View Full Version : Raid 1 & 5
PCBrandon
02-17-2006, 05:10 PM
Hi all,
We have a server with two containers, one with two SCSI drives in a RAID 1 and the other with four SCSI drives in a RAID 5.
RAID 1 will store the OS and software. The files shouldn't get corrupted on either one since they are mirroring each other, correct? If a drive should fail, hardware wise, I should be able to pop in a brand new SCSI drive and the existing drive mirror its data onto the new drive? All the while everything still working fine on the one existing drive?
RAID 5 will store the data. Am I correct in thinking it strikes portions of the files across three of the four drives, and if one of the three drives dies the other drives copy the files onto the fourth drive, allowing us to replace the drive that died?
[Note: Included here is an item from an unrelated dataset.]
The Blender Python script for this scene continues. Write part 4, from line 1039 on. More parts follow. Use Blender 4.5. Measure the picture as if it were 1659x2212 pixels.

If two or more die, we are pretty much screwed, right?
Thanks for the help!
doctorgonzo
02-17-2006, 05:17 PM
Yes, depending on the RAID controller, you should be able to dynamically rebuild the RAID 1 array after the failure automatically and without any downtime.
With RAID 5, if one drive dies you will still be able to get the data from it. If two drives die simultaneously, then you won't. So after the first drive dies, replace it and rebuild the array as soon as you can. Some RAID controllers allow for "hot spares", drives that sit there blank until a drive fails, then the controller activates the spare and starts rebuilding the array right away. That reduces the chances of seeing two drives go bad simultaneously.
PCBrandon
02-17-2006, 05:21 PM
Yes, I believe that is what ours does, for the RAID 5. The container only had 101 GB, and four 36 gig drives should add up to be around 144 gigs. So, I think it is not using one of the discs until another gets fried.
Thanks for the reply!
doctorgonzo
02-17-2006, 05:30 PM
Yes, I believe that is what ours does, for the RAID 5. The container only had 101 GB, and four 36 gig drives should add up to be around 144 gigs. So, I think it is not using one of the discs until another gets fried.
No, there's a difference between having a hot spare and the data you lose to the array. With RAID 5, you lose one disk's worth of space. Since you have four 36 GB disks, that means you will have 108 GB of usable space spread across all four disks (25% of that data is the parity data). Thus, you do not have a hot spare. If you had a hot spare, you would only have 72 GB of space on the array: the array would be made up of three disks, you would disk's worth of space on the array, leaving you with 72 GB, and the fourth drive would not be doing anything.
colecifer
02-17-2006, 05:55 PM
Hi all,
. . .RAID 1 will store the OS and software. The files shouldn't get corrupted on either one since they are mirroring each other, correct? If a drive should fail, hardware wise, I should be able to pop in a brand new SCSI drive and the existing drive mirror its data onto the new drive? All the while everything still working fine on the one existing drive?
. . .
Thats mainly correct except not exact on corruption. If one drive starts corrupting data as it writes the second drive will copy the corruption and it does you no good. But if the data is already on both drives and then one gets corrupted i believe it would safeguard against that.
Raid 1 does not protect you from corruption, it only protects against drive failure.